*WRITTEN PROBLEM*. Print the listing below from its opening line through the line holding "return s / tot", both ends included.

*GIVEN INFORMATION*.
━━━━━━━━

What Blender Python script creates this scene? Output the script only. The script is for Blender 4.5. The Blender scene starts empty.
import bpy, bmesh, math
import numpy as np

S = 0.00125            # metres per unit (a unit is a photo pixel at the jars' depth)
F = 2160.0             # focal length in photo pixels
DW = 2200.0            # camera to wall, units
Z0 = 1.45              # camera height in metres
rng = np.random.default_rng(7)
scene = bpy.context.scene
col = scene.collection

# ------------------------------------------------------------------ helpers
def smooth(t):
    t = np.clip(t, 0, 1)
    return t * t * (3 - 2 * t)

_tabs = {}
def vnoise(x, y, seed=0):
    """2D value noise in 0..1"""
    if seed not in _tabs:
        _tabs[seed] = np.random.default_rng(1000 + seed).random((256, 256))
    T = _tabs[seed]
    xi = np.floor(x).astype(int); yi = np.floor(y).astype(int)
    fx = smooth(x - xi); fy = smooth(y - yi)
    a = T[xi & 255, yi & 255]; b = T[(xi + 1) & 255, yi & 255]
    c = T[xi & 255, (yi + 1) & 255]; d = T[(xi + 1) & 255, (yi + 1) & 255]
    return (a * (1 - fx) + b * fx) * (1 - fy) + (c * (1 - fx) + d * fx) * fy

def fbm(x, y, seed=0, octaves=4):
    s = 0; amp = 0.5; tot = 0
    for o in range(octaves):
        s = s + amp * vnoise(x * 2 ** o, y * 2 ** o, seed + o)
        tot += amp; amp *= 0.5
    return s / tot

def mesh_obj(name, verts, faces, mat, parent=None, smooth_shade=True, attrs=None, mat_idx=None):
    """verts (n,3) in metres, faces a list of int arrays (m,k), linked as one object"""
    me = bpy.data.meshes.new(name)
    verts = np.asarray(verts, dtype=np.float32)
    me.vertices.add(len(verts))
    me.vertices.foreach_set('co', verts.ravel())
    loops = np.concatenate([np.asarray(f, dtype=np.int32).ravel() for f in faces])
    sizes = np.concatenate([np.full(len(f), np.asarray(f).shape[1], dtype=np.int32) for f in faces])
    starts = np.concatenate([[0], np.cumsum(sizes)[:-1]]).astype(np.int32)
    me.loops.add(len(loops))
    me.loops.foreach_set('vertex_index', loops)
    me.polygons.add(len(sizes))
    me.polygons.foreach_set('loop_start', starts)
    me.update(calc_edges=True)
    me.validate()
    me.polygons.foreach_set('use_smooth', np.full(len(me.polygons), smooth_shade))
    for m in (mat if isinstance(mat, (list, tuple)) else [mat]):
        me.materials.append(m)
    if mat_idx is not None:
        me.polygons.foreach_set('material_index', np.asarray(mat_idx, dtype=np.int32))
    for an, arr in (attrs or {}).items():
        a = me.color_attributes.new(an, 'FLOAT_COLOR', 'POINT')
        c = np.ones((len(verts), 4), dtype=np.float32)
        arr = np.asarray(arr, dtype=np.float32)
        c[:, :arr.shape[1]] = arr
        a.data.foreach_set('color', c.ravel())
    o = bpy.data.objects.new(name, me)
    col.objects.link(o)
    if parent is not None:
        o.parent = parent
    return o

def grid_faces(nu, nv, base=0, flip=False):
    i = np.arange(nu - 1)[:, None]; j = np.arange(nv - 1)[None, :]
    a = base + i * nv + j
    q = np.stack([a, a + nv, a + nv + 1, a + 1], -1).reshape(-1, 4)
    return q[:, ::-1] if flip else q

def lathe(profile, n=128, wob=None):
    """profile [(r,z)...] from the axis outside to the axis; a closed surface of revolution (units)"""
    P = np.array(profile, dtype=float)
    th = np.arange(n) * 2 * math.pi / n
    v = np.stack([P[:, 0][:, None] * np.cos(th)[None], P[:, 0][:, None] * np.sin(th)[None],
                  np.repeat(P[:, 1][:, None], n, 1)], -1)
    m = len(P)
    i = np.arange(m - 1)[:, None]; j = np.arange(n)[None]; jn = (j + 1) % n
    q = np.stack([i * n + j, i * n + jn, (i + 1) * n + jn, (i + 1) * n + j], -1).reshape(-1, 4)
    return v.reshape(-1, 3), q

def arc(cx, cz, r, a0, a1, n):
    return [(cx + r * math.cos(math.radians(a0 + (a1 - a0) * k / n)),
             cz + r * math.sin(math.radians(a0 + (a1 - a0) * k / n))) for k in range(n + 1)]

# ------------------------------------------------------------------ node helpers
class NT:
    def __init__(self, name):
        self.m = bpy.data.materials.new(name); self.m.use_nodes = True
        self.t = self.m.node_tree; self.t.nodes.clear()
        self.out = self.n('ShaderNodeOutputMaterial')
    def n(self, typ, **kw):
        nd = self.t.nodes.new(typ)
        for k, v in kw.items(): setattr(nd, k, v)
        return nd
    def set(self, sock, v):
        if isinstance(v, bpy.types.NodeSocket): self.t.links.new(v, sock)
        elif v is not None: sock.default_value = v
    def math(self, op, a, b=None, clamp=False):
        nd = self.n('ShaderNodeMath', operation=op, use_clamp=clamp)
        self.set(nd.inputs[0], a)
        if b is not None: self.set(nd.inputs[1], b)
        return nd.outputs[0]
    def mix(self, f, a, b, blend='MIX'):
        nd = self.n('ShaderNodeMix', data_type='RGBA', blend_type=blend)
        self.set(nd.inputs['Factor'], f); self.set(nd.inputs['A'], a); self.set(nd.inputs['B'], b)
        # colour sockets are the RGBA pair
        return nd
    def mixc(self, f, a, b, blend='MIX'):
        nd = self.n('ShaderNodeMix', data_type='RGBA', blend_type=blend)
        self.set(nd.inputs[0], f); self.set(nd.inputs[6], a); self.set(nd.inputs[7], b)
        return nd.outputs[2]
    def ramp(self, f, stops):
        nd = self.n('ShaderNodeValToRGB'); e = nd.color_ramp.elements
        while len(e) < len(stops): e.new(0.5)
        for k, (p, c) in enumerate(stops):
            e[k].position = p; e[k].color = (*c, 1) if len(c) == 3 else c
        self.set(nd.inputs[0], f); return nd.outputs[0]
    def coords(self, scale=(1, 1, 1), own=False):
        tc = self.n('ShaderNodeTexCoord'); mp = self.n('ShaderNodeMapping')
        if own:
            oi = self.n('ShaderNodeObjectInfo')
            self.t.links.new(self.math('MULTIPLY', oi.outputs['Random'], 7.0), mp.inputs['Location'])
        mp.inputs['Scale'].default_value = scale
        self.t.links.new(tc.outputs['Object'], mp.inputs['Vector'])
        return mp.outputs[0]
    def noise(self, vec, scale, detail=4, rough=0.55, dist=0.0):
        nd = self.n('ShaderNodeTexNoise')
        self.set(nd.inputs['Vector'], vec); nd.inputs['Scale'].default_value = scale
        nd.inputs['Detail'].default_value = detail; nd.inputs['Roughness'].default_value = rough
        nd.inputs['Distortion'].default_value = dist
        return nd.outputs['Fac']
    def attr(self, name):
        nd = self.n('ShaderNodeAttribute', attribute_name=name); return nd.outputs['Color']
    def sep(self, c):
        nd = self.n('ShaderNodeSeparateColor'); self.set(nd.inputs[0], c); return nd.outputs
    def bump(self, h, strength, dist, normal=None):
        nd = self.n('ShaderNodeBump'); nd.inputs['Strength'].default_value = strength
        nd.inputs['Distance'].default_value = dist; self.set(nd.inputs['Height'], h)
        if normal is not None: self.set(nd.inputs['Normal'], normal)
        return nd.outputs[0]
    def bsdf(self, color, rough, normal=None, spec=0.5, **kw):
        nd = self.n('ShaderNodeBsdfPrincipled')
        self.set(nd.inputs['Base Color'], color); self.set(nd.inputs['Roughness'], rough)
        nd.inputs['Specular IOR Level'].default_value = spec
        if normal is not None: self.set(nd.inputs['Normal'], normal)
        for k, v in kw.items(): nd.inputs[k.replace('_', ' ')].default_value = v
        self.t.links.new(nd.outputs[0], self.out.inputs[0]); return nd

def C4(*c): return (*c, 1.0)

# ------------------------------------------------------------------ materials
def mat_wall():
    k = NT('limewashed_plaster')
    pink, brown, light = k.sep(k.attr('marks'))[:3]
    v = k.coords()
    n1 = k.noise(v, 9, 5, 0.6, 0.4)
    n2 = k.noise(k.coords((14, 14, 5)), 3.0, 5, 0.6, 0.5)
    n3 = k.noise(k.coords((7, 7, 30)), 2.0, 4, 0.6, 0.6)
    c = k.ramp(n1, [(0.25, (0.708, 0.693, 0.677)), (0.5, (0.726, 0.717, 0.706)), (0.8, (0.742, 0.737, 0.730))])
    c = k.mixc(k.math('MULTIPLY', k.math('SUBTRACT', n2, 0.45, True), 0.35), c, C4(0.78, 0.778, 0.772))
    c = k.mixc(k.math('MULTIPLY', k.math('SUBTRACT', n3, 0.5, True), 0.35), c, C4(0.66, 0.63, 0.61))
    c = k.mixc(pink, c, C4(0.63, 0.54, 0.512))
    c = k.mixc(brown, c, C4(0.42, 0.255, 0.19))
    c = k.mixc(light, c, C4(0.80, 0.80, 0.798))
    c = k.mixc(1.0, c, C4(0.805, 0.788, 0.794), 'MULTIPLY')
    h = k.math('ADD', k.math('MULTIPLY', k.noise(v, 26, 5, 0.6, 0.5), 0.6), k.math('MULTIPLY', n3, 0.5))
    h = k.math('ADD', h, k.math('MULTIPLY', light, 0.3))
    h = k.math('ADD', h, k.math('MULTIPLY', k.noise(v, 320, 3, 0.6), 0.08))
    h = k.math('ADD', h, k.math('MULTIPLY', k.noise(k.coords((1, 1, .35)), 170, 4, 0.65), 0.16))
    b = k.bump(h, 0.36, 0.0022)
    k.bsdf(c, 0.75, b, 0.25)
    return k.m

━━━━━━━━

*SOLVED EXERCISE*.
What Blender Python script creates this scene? Output the script only. The script is for Blender 4.5. The Blender scene starts empty.
import bpy, bmesh, math
import numpy as np

S = 0.00125            # metres per unit (a unit is a photo pixel at the jars' depth)
F = 2160.0             # focal length in photo pixels
DW = 2200.0            # camera to wall, units
Z0 = 1.45              # camera height in metres
rng = np.random.default_rng(7)
scene = bpy.context.scene
col = scene.collection

# ------------------------------------------------------------------ helpers
def smooth(t):
    t = np.clip(t, 0, 1)
    return t * t * (3 - 2 * t)

_tabs = {}
def vnoise(x, y, seed=0):
    """2D value noise in 0..1"""
    if seed not in _tabs:
        _tabs[seed] = np.random.default_rng(1000 + seed).random((256, 256))
    T = _tabs[seed]
    xi = np.floor(x).astype(int); yi = np.floor(y).astype(int)
    fx = smooth(x - xi); fy = smooth(y - yi)
    a = T[xi & 255, yi & 255]; b = T[(xi + 1) & 255, yi & 255]
    c = T[xi & 255, (yi + 1) & 255]; d = T[(xi + 1) & 255, (yi + 1) & 255]
    return (a * (1 - fx) + b * fx) * (1 - fy) + (c * (1 - fx) + d * fx) * fy

def fbm(x, y, seed=0, octaves=4):
    s = 0; amp = 0.5; tot = 0
    for o in range(octaves):
        s = s + amp * vnoise(x * 2 ** o, y * 2 ** o, seed + o)
        tot += amp; amp *= 0.5
    return s / tot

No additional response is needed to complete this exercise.